Can home not refer to more than a plaque with five numbers?I had a few topics that I'd been dying to write about all weekend, including adoption, the complexities of the human personality, and the beauty of life's unpredictability (maybe I'll get to them), but all I can think about is how good it feels to be back in my apartment. I felt relaxed the moment I stepped through the door with my overstuffed backpack and laundry hamper full of newly-dirtied clothes. There's just something to be said about having your own space to be. I have four different papers to write, a test tomorrow to study for, and notes of missed classes to find. Yet, somehow, it all seems more manageable than it did 300 miles earlier. Here, in this room, I'm invincible.
Strange thing is that I loved my visit home. I left my university Thursday night after my last class was done and was planning on returning early enough this morning that I would be able to make all of my appointments. However, that plan of action had me waking at 5:00 AM for a 4.5 hour drive through the fog, so I postponed my return until later today and arrived just late enough to miss my last engagement. In short, my weekend was filled with an 6 week old nephew, 17 month old cousin, two aunts' new puppies, and delicious food. The weekend over all gets an A+, even including the drive.

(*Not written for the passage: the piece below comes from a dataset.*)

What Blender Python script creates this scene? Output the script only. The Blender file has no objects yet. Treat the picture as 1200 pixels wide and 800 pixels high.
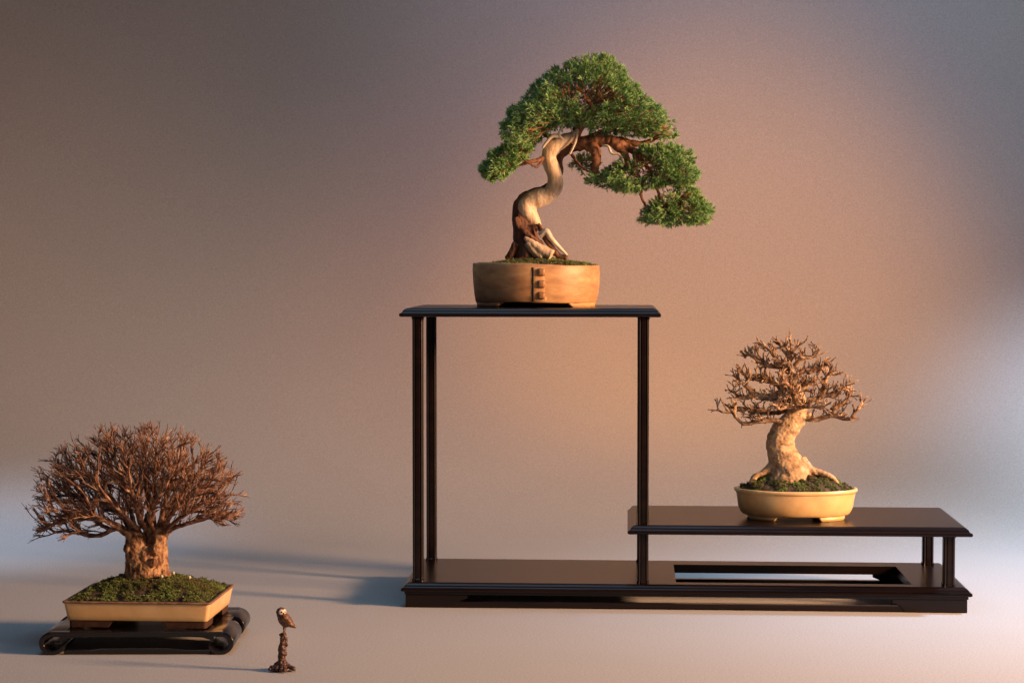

As I entered the city limits of my current residence, I picked up the phone to make the traditional, complimentary "I've made it safely" call to my mother. And then I made the awkward mistake of saying, "I've made it home safely." Nothing was said, and she probably didn't care, but the slip had me thinking about what I actually consider to be home. The way "home" is used it seems to refer to a singular place. But maybe that's the problem; we tend to think of home as a physical place with an address and a porch swing.
I often refer to home while at college meaning where I grew up and vice versa. Certainly they can both be my homes. Maybe home is where you feel drawn to. It's more difficult for me to feel a longing for my apartment when I'm just across campus compared to the serenity it seems to offer while I'm surrounded by an exhausting, but loving, family. I think it's pefectly fine for the idea of home to be more fluid; ebbing and flowing flowing with my own location. Now, sitting in this chair, in this room, in this apartment, in this town, I'm content. I'm home... for now.
One of my favorite movies, Garden State, has a wonderful quote about home:Andrew: You know that point in your life when you realize that the house that you grew up in isn't really your home anymore? All of the sudden even though you have some place where you can put your stuff that idea of home is gone.
Sam: I still feel at home in my house.
Andrew: You'll see when you move out it just sort of happens one day one day and it's just gone. And you can never get it back. It's like you get homesick for a place that doesn't exist. I mean it's like this rite of passage, you know. You won't have this feeling again until you create a new idea of home for yourself, you know, for your kids, for the family you start, it's like a cycle or something. I miss the idea of it. Maybe that's all family really is. A group of people who miss the same imaginary place.